Monday, 29 September 2014

Killer Arguments Against LVT, Not (338)

From Get Surrey:

Labour's plans to introduce a 'mansion tax' will not just affect the rich but in time "sweep up" middle income families, according to a Conservative MP in Surrey.

Dominic Raab made the claim following shadow chancellor Ed Balls' announcement this week that the party wants to slap an annual levy on properties worth more than £2m...

The MP for Esher and Walton said:

"Elmbridge and wider Surrey are full of people who have saved up for a nest egg, but may not have a particularly high income. It’s bad enough they are being targeted again by Labour and the Lib Dems.

"Worse still, the reality is that over time the net will widen, as it has with stamp duty, to sweep up many middle income families who have grafted hard for years only to be hit by another punitive tax on savers.”


Woah! Proper scientists try to control all factors but one and then compare like with like.

Owner-occupiers up North or in Wales work, or have worked, just as hard as people in London and the south east, and they have paid just as much tax on their earnings (i.e. too much).

The one big difference is that Baby Boomers up North and in Wales have seen the value of their homes increase by "only" £100,000 since they bought them, but plenty of people in London and the south east have seen the value of their homes go up by £1 million.

So however that difference in 'wealth' arose, it is not down the those affected by the Mansion Tax having worked harder to "save for a nest egg", is it? So logic says that the Mansion Tax is not a tax on hard work or thrift or savings. You save money by spending less than you earn; that land value gain was not the result of people down South spending less.

And more recent purchasers in London and the south east clearly do have very high incomes, or else they wouldn't be able to afford to buy. End of.

6 comments:

benj said...
This comment has been removed by the author.
mombers said...

And in other news, higher rate tax on earned income to become the norm for many, many, many more people than £2m home owners...
That said, mansion tax is flawed - should be integrated with council tax really to avoid duplicated collection systems.

Tim Almond said...

mombers,

The mansion tax is at least, a start. It's crude, failing to distinguish between a high value home in London and a large country estate near Trowbridge (where the state has done little to improve the value and most of the value is in the bricks) but there are very few of those estates.

And I don't think LVT is perfect. Burford would attract bigger LVT than many parts of Oxford, despite the fact that the state spent far more on Oxford than Burford (Burford is expensive today precisely because it missed out on early to mid 20th Century development and so is rather pretty).

Mark Wadsworth said...

PC, thanks, good article.

M, yes, if we had Council Tax up to Band Z or Band ZZ, then there'd be no call for Mansion Tax on top.

TS, but Burford has still benefitted from planning restrictions and there must be some spill over from Oxford. An equally pretty village a few miles from Sellafield would not be worth as much.

Mike said...

I guess land values don't so much reflect how much public money has been spent, as show where it has been spent well.

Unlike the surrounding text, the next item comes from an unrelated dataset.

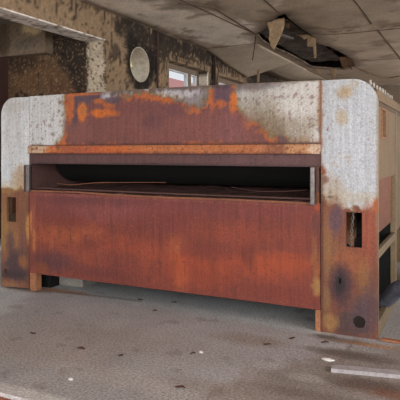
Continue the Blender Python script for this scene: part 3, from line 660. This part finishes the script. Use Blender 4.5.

If land value is high in Burford, despite low state spending, then whatever they are doing (or not doing) there must be working.

Mark Wadsworth said...

M, land values reflect hundreds of different things, all of which are to do with how society organises itself.

Even the land value of the most "natural and unspoiled" areas of the country is down to the fact that we have collectively decided to leave it that way, even if the only government spending/action involved was enforcing zoning and anti-pollution laws.